Moi-même, par cet ouvrage, je n’échappe pas à la curiosité de pénétrer ce fantasme idéalisé d’un amour nimbé d’évidence, de durabilité et de bonheur ; un fantasme que l’on cherche à éprouver sans en avoir l’air, auquel il est pourtant difficile de se soustraire tant il infuse notre inconscient depuis toujours.
Dès le IIe siècle de notre ère, surgit sous la plume du philosophe Apulée un conte romanesque, la légendaire histoire d’amour entre la splendide princesse Psyché et l’inaccessible, mais tout aussi sublime, dieu Éros. Tous les ingrédients du mythe amoureux sont là : un amour foudroyant, même si improbable, transgressif puisque l’une est humaine et l’autre est un dieu, de la jalousie, des séparations, des mises à l’épreuve de la force amoureuse, du chagrin, de la souffrance, des retrouvailles. Bref tout y est, jusqu’à la fin où, au terme d’innombrables péripéties, les deux amants s’unissent pour toujours. Cette mythique histoire d’amour rapportée dans Les Métamorphoses n’est, en définitive, qu’une des multiples versions d’un chœur narratif souvent analogue dont seule la fin, parfois tragique, varie. Cependant, pour ceux qui restent en vie, passée la passion flamboyante, on ne sait pas grand-chose ; aucun conteur ne se hasarde à dévoiler la suite...

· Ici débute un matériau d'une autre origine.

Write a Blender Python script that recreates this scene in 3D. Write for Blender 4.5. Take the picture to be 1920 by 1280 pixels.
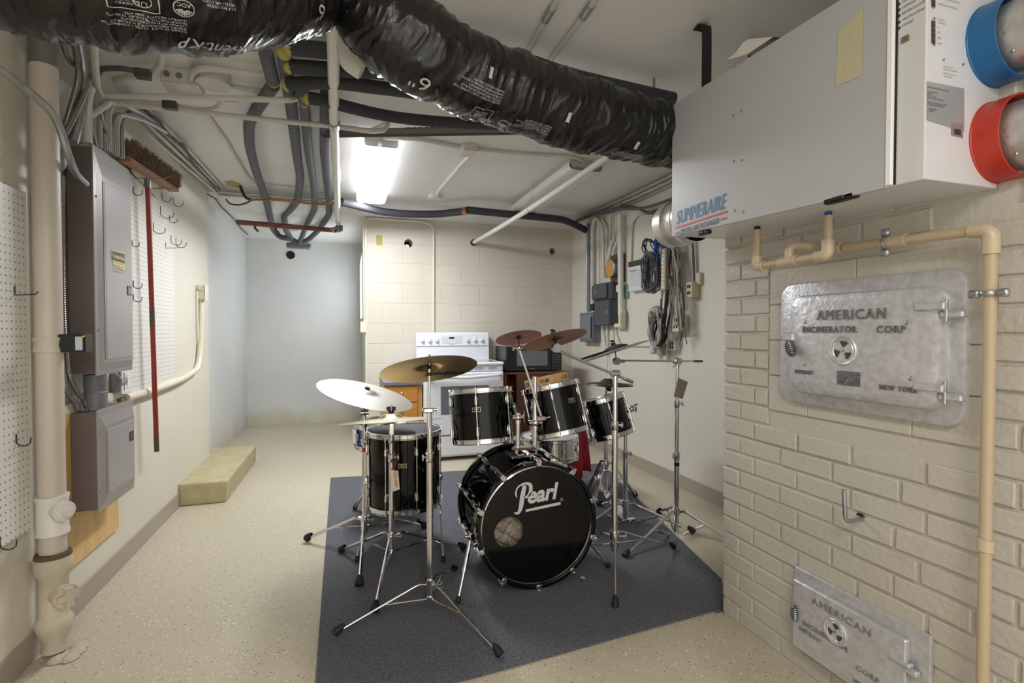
import bpy, math, random
from mathutils import Vector as V, Matrix, noise
random.seed(7)
PI=math.pi
for o in list(bpy.data.objects): bpy.data.objects.remove(o)
S=bpy.context.scene; COL=S.collection
# ---------------------------------------------------------------- camera
FPX=960.; EYE=1.2; YAW=math.atan(310/FPX); PIT=math.atan(20/FPX)
cam=bpy.data.cameras.new('camera'); cam.sensor_width=36; cam.lens=18; cam.clip_start=.02
camo=bpy.data.objects.new('camera',cam); COL.objects.link(camo)
camo.location=(0,0,EYE); camo.rotation_euler=(PI/2-PIT,0,-YAW); S.camera=camo
# ---------------------------------------------------------------- world, light, exposure
w=bpy.data.worlds.new('world'); S.world=w; w.use_nodes=True
w.node_tree.nodes['Background'].inputs[0].default_value=(1,.975,.94,1)
w.node_tree.nodes['Background'].inputs[1].default_value=1.75
LAMP_ON=4.6; LAMP_W=52
def area(name,loc,rot,sx,sy,power,col):
    l=bpy.data.lights.new(name,'AREA'); l.shape='RECTANGLE'; l.size=sx; l.size_y=sy; l.energy=power; l.color=col
    o=bpy.data.objects.new(name,l); COL.objects.link(o); o.location=loc; o.rotation_euler=rot; return o
area('added_recess_light',(.196,6.35,1.7),(0,-PI/2,0),.70,.98,15,(.90,.95,1))  # added cool light that brightens the recess; no source is in view
area('rear_ceiling_light',(0.1,-0.75,2.36),(0,0,0),.3,1.2,36,(1,.94,.86))
S.view_settings.view_transform='Standard'; S.view_settings.look='None'; S.view_settings.gamma=1
S.view_settings.exposure=0.05
# ---------------------------------------------------------------- measuring: photo pixel + known plane -> point in the room
_F=V((math.sin(YAW)*math.cos(PIT),math.cos(YAW)*math.cos(PIT),-math.sin(PIT)))
_R=V((math.cos(YAW),-math.sin(YAW),0)); _U=_R.cross(_F)
def P(u,v,x=None,y=None,z=None,d=None):
    r=_F+_R*((u-960)/FPX)+_U*((640-v)/FPX)
    k=x/r.x if x is not None else y/r.y if y is not None else (z-EYE)/r.z if z is not None else d
    q=r*k; return V((q.x,q.y,q.z+EYE))
def Z(x,y,v):
    t=(640-v)/FPX; b=V((x,y,0)); return EYE+(t*_F.dot(b)-_U.dot(b))/(_U.z-t*_F.z)
def Qp(p):
    w=V((p[0],p[1],p[2]-EYE)); c=w.dot(_F); return (960+FPX*w.dot(_R)/c,640-FPX*w.dot(_U)/c)
def pts(l,**k): return [P(a[0],a[1],**k) for a in l]
# ---------------------------------------------------------------- materials
def hx(h):
    h=h.lstrip('#'); c=[int(h[i:i+2],16)/255 for i in(0,2,4)]
    return tuple([x/12.92 if x<.04045 else ((x+.055)/1.055)**2.4 for x in c]+[1])
_mc={}
def mat(name,col,rough=.5,metal=0,nz=None,bump=None,coat=0,world=False,emit=None,spec=None,alpha=None,stretch=None,col2=None,detail=4):
    if name in _mc: return _mc[name]
    m=bpy.data.materials.new(name); m.use_nodes=True; _mc[name]=m; T=m.node_tree; N=T.nodes; L=T.links
    b=N['Principled BSDF']; c=hx(col) if isinstance(col,str) else col
    b.inputs['Base Color'].default_value=c; b.inputs['Roughness'].default_value=rough; b.inputs['Metallic'].default_value=metal
    if coat: b.inputs['Coat Weight'].default_value=coat; b.inputs['Coat Roughness'].default_value=.05
    if spec is not None: b.inputs['Specular IOR Level'].default_value=spec
    if emit: b.inputs['Emission Color'].default_value=hx(emit[0]); b.inputs['Emission Strength'].default_value=emit[1]
    if alpha is not None: b.inputs['Alpha'].default_value=alpha
    src=None
    def coord():
        nonlocal src
        if src is None:
            if world: src=N.new('ShaderNodeNewGeometry').outputs['Position']
            else: src=N.new('ShaderNodeTexCoord').outputs['Object']
            if stretch:
                mp=N.new('ShaderNodeMapping'); mp.inputs['Scale'].default_value=stretch; L.new(src,mp.inputs['Vector']); src=mp.outputs[0]
        return src
    if nz or col2:
        n=N.new('ShaderNodeTexNoise'); n.inputs['Scale'].default_value=nz[0]; n.inputs['Detail'].default_value=detail; L.new(coord(),n.inputs['Vector'])
        r=N.new('ShaderNodeValToRGB'); L.new(n.outputs['Fac'],r.inputs['Fac'])
        a=nz[1]; r.color_ramp.elements[0].position=.3; r.color_ramp.elements[1].position=.7
        r.color_ramp.elements[0].color=(tuple(x*(1-a) for x in c[:3])+(1,)) if not col2 else hx(col2)
        r.color_ramp.elements[1].color=(tuple(min(1,x*(1+a)) for x in c[:3])+(1,)) if not col2 else c
        L.new(r.outputs[0],b.inputs['Base Color']); m['ramp']=1
    if bump:
        n=N.new('ShaderNodeTexNoise'); n.inputs['Scale'].default_value=bump[0]; n.inputs['Detail'].default_value=5; L.new(coord(),n.inputs['Vector'])
        bp=N.new('ShaderNodeBump'); bp.inputs['Strength'].default_value=bump[1]; bp.inputs['Distance'].default_value=.01
        L.new(n.outputs['Fac'],bp.inputs['Height']); L.new(bp.outputs[0],b.inputs['Normal'])
    return m
def nd(m): return m.node_tree.nodes,m.node_tree.links,m.node_tree.nodes['Principled BSDF']
# ---------------------------------------------------------------- mesh building
WL={}
class MB:
    def __init__(s,M=None): s.v=[];s.f=[];s.sm=[];s.M=M
    def add(s,vs,fs,smooth=False,M=None):
        n=len(s.v); M=M or s.M
        s.v+=[M@V(p) for p in vs] if M else [V(p) for p in vs]
        s.f+=[tuple(i+n for i in f) for f in fs]; s.sm+=[smooth]*len(fs); return s
    def box(s,a,b,bev=0,M=None):
        x0,x1=sorted((a[0],b[0]));y0,y1=sorted((a[1],b[1]));z0,z1=sorted((a[2],b[2]))
        if bev<=0:
            return s.add([(x0,y0,z0),(x1,y0,z0),(x1,y1,z0),(x0,y1,z0),(x0,y0,z1),(x1,y0,z1),(x1,y1,z1),(x0,y1,z1)],
              [(0,3,2,1),(4,5,6,7),(0,1,5,4),(1,2,6,5),(2,3,7,6),(3,0,4,7)],False,M)
        e=min(bev,(x1-x0)/2.01,(y1-y0)/2.01,(z1-z0)/2.01); vs=[];idx={}
        X=(x0,x1);Y=(y0,y1);W=(z0,z1)
        for i in(0,1):
            for j in(0,1):
                for k in(0,1):
                    for ax in range(3):
                        q=[X[i]+(e if i==0 else -e),Y[j]+(e if j==0 else -e),W[k]+(e if k==0 else -e)]
                        q[ax]=(X,Y,W)[ax][(i,j,k)[ax]]; idx[(i,j,k,ax)]=len(vs); vs.append(q)
        fs=[]
        for ax in range(3):
            o=[a for a in range(3) if a!=ax]
            for sd in(0,1):
                q=[]
                for (p,r) in((0,0),(1,0),(1,1),(0,1)):
                    c=[0,0,0];c[ax]=sd;c[o[0]]=p;c[o[1]]=r;q.append(idx[(*c,ax)])
                flip=(sd==0)^(ax==1); fs.append(tuple(q[::-1] if flip else q))
        for ax in range(3):
            o=[a for a in range(3) if a!=ax]
            for p in(0,1):
                for r in(0,1):
                    c0=[0,0,0];c0[o[0]]=p;c0[o[1]]=r;c1=list(c0);c1[ax]=1
                    fs.append((idx[(*c0,o[0])],idx[(*c1,o[0])],idx[(*c1,o[1])],idx[(*c0,o[1])]))
        for i in(0,1):
            for j in(0,1):
                for k in(0,1): fs.append((idx[(i,j,k,0)],idx[(i,j,k,1)],idx[(i,j,k,2)]))
        return s.add(vs,fs,False,M)
    def cyl(s,a,b,r,r2=None,n=16,cap=True,M=None):
        a=V(a);b=V(b);r2=r if r2 is None else r2;d=(b-a).normalized();u=d.orthogonal().normalized();w=d.cross(u);vs=[];fs=[]
        for k in range(n):
            t=2*PI*k/n;q=u*math.cos(t)+w*math.sin(t);vs+= [a+q*r,b+q*r2]
        for k in range(n):
            j=(k+1)%n;fs.append((2*k,2*j,2*j+1,2*k+1))
        s.add(vs,fs,True,M)
        if cap: s.add(vs,[tuple(2*k for k in range(n))[::-1],tuple(2*k+1 for k in range(n))],False,M)
        return s
    def tube(s,p,r,n=10,cap=True,closed=False,M=None,flat=None):
        p=[V(q) for q in p];m=len(p);rr=r if hasattr(r,'__len__') else [r]*m
        t=[((p[min(i+1,m-1)] if not closed else p[(i+1)%m])-(p[max(i-1,0)] if not closed else p[i-1])).normalized() for i in range(m)]
        u=t[0].orthogonal().normalized()
        if flat: u=V(flat)
        vs=[];fs=[]
        for i in range(m):
            u=(u-t[i]*u.dot(t[i])).normalized();w=t[i].cross(u)
            for k in range(n):
                a=2*PI*k/n;vs.append(p[i]+(u*math.cos(a)+w*math.sin(a)*(1 if not flat else .35))*rr[i])
        for i in range(m-1 if not closed else m):
            j=(i+1)%m
            for k in range(n):
                l=(k+1)%n;fs.append((i*n+k,i*n+l,j*n+l,j*n+k))
        s.add(vs,fs,True,M)
        if cap and not closed: s.add(vs,[tuple(range(n))[::-1],tuple(range((m-1)*n,m*n))],False,M)
        return s
    def lathe(s,prof,M=None,n=32,smooth=True,a0=0,a1=2*PI):
        vs=[];fs=[];full=abs(a1-a0-2*PI)<1e-6;k=n if full else n+1
        for (r,z) in prof:
            for i in range(k):
                a=a0+(a1-a0)*i/n;vs.append((r*math.cos(a),r*math.sin(a),z))
        for j in range(len(prof)-1):
            for i in range(n):
                l=(i+1)%k if full else i+1
                fs.append((j*k+i,j*k+l,(j+1)*k+l,(j+1)*k+i))
        return s.add(vs,fs,smooth,M)
    def sph(s,c,r,n=12,sc=(1,1,1),M=None):
        c=V(c);prof=[];vs=[];fs=[];h=n//2
        for j in range(h+1):
            ph=PI*j/h
            for i in range(n):
                a=2*PI*i/n;vs.append(c+V((r*sc[0]*math.sin(ph)*math.cos(a),r*sc[1]*math.sin(ph)*math.sin(a),r*sc[2]*math.cos(ph))))
        for j in range(h):
            for i in range(n):
                l=(i+1)%n;fs.append((j*n+i,(j+1)*n+i,(j+1)*n+l,j*n+l))
        return s.add(vs,fs,True,M)
    def prism(s,poly,z0,z1,M=None):
        n=len(poly);vs=[(a,b,z0) for a,b in poly]+[(a,b,z1) for a,b in poly]
        fs=[tuple(range(n))[::-1],tuple(range(n,2*n))]+[(i,(i+1)%n,n+(i+1)%n,n+i) for i in range(n)]
        return s.add(vs,fs,False,M)
    def build(s,name,m,parent=None,M=None,bev=0,sub=0,autos=False):
        me=bpy.data.meshes.new(name)
        if M is None:
            c=sum(s.v,V())/len(s.v); vs=[q-c for q in s.v]
        else: c=None; vs=s.v
        me.from_pydata([tuple(q) for q in vs],[],s.f); me.update()
        if len(s.v)>0:
            import bmesh
            b=bmesh.new(); b.from_mesh(me); bmesh.ops.remove_doubles(b,verts=b.verts,dist=1e-6); bmesh.ops.recalc_face_normals(b,faces=b.faces)
            for f in b.faces: f.smooth=False
            b.to_mesh(me); b.free()
            if len(me.polygons)==len(s.sm): me.polygons.foreach_set('use_smooth',s.sm)
            elif any(s.sm): me.polygons.foreach_set('use_smooth',[True]*len(me.polygons))
        if any(s.sm): me.set_sharp_from_angle(angle=math.radians(42))
        me.materials.append(m); o=bpy.data.objects.new(name,me); COL.objects.link(o)
        pl=WL.get(parent.name,V()) if parent else V()
        if parent: o.parent=parent
        if M is None: o.location=c-pl; WL[o.name]=c
        else: o.matrix_basis=Matrix.Translation(-pl)@M; WL[o.name]=M.translation.copy()
        if bev:
            md=o.modifiers.new('bevel','BEVEL'); md.width=bev; md.segments=2; md.limit_method='ANGLE'
        if sub: md=o.modifiers.new('sub','SUBSURF'); md.levels=sub; md.render_levels=sub
        return o
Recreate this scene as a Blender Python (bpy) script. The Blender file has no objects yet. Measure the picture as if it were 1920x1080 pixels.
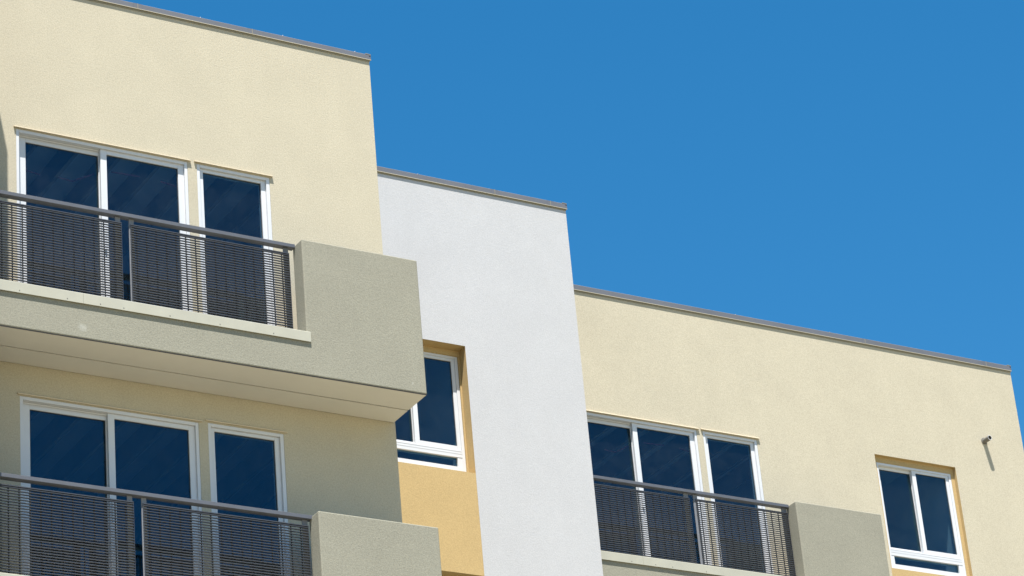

Psyché et Éros vécurent-ils heureux jusqu’à la fin des temps ? Se sont-ils disputés, méprisés, insultés ? Ont-ils eu des baisses de libido? Ont-ils menti pour roucouler avec un autre? Sont-ils demeurés ensemble par crainte de l’abandon ? Apulée s’est bien gardé de nous le raconter, car parallèlement à ces amours rocambolesques, l’inflexible constitution patriarcale d’un couple a longtemps relaté une tout autre histoire conjugale, nettement moins romanesque : la sélection du conjoint découlait alors bien plus d’une transaction raisonnée que d’une quelconque inclination.
Jusqu’au jour où l’émancipation des femmes a transformé la structure séculaire du couple, obligeant l’aventure conjugale à emprunter des chemins inédits. Eu égard à ce nouveau territoire sentimental – fondé sur le libre choix amoureux, la parité homme-femme, l’exaltation de l’individualité et la disparition des revendications familiales –, nous aurions pu choisir d’être modestes. Cependant il n’en est rien, au contraire ! La nature ayant horreur du vide, selon l’expression consacrée, l’allègement des contraintes oppressives qui pesaient sur les conjoints s’est rapidement retrouvé compensé par le poids de leurs attentes.
Accéder (enfin !) à une pluralité de modèles amoureux jusque-là illicites, empêchés ou stigmatisés, nous a rendus exigeants et ambitieux, adeptes du « tout ou rien » et déterminés plus que jamais à ne rien concéder en matière de bonheur conjugal. Cet effet, que les observateurs des relations amoureuses pointent comme paradoxal – libres, mais enchaînés au modèle du couple idéal – fait écho à une économie de marché bien rodée où liberté et concurrence se combinent pour produire une croissance économique, supposée satisfaire tout le monde.